架空世界の民主化について
前大戦、すなわち第2次大戦で局所的核戦争を経験し、人類滅亡の脅威を感じた各国は、他国と協調していくことを決めます。
これは民主化の幕開けであり、これまで帝国主義と社会主義に二分されていた世界に民主主義という第三の思想を誕生させました。
二度(厳密には三度)に渡る大戦で各国国民には厭戦気分が蔓延し、特に核の脅威を受けた一部国家では政府に対する不信感が募っていました。
こうした中、核攻撃を受けたオデイアッコーフの都市の一つである、ペルトから反帝国主義、反共産主義を掲げた民主主義勢力が大規模なデモを開始します。これに危機感を募らせたオデイアッコーフは速やかに警察を投入、鎮圧にあたりました。
しかしこの民主主義勢力によるデモの勢いは留まるところを知らず、数週間後には全国へとデモは拡大していきます。民主主義勢力のデモが大きく広まったことで、政府は国民の声に真剣に耳を傾ける必要があるとして議会の設立を約束。
ここに長く続いた帝政は終わりを迎え、オデイアッコーフ共和国として共和制へと移行することになります。
これに対し最も警戒を強めたのは社会主義国家であるアストーロフ人民共和国でした。
権威主義的な現在の政府を守るためにアストーロフ上層部は2241年の第334回全人民会議で「秩序の防衛」を名目に民主主義者をより厳しく弾圧すると声明を発表。
これにオデイアッコーフ共和国は人権の侵害であるとして非難。アストーロフ国内の民主主義者に蜂起を扇動します。
疑心暗鬼になったアストーロフは国内の民主主義者である可能性のある人物を一斉逮捕。厳しい尋問が行われました。
しかしこれには当然冤罪が含まれており、これは却って国内の反発を生む結果となりました。

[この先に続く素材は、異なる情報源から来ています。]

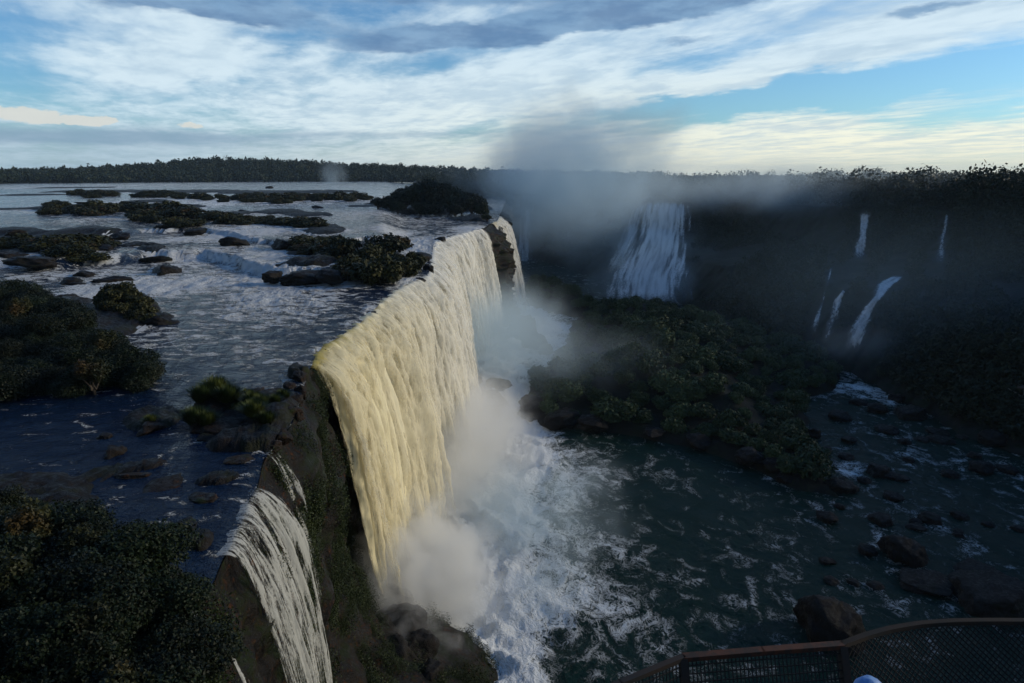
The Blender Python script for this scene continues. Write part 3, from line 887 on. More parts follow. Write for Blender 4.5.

遂に2242年1月27日に民主主義革命が勃発。これに呼応するように国家全体で革命が発生し、各地で政府軍に抵抗を開始。事の重大さを見た全人民会議は戒厳令を布告し、国軍の動員を決定。
しかしこれにアストーロフ軍の一部は反対し、反政府側へと回り、2月8日にアストーロフ人民共和国首都、ペトラドールを占領。
全人民会議はこれ以上の抵抗は無意味と判断、アストーロフ人民共和国の民主化を約束します。
これに強く反発したのが保守的な独立軍事機関、アストーロフ人民防衛評議会(APDC)です。
APDCはアストーロフ全人民会議が国民を裏切り、憲法に違反したとして即時の全人民会議の解散とAPDCによる暫定政府の設立を要求。
これをアストーロフ全人民会議が拒否したことで、APDCとの内戦が勃発します。
APDCは最精鋭の機械化師団を首都に投入、首都では激しい攻防戦が繰り広げられました。
最終的にAPDCは首都を制圧。亡命が間に合わなかった全人民会議のメンバーを逮捕し、目せしめに処刑を行いました。
第二の国軍とまで言わしめるAPDCの軍事力は強く、首都近郊を解放し、民主主義側アストーロフ軍と互角以上に渡り合う場面も見られました。
両軍の激しい攻防戦の末、かつて世界一の都市と評されたアストーロフ首都、ペトラドールは見る影もないほどに荒廃。
多くの市民が避難を余儀なくされました。
4月13日、1.5次大戦でアストーロフ人民共和国に占領されたアルゴン帝国がアルゴン共和国として独立を宣言。これによりアストーロフ人民共和国は事実上瓦解します。
戦線が増えたAPDCはしばらく持ちこたえていたものの、オデイアッコーフからの形式上の義勇兵(事実上のオデイアッコーフ軍)からの攻撃が決め手となり、APDCは敗北し、アストーロフ人民共和国はここに滅亡しました。
いかがでしたでしょうか。
個人的にはここの歴史が一番好きです。
それではまた次回お会いしましょう。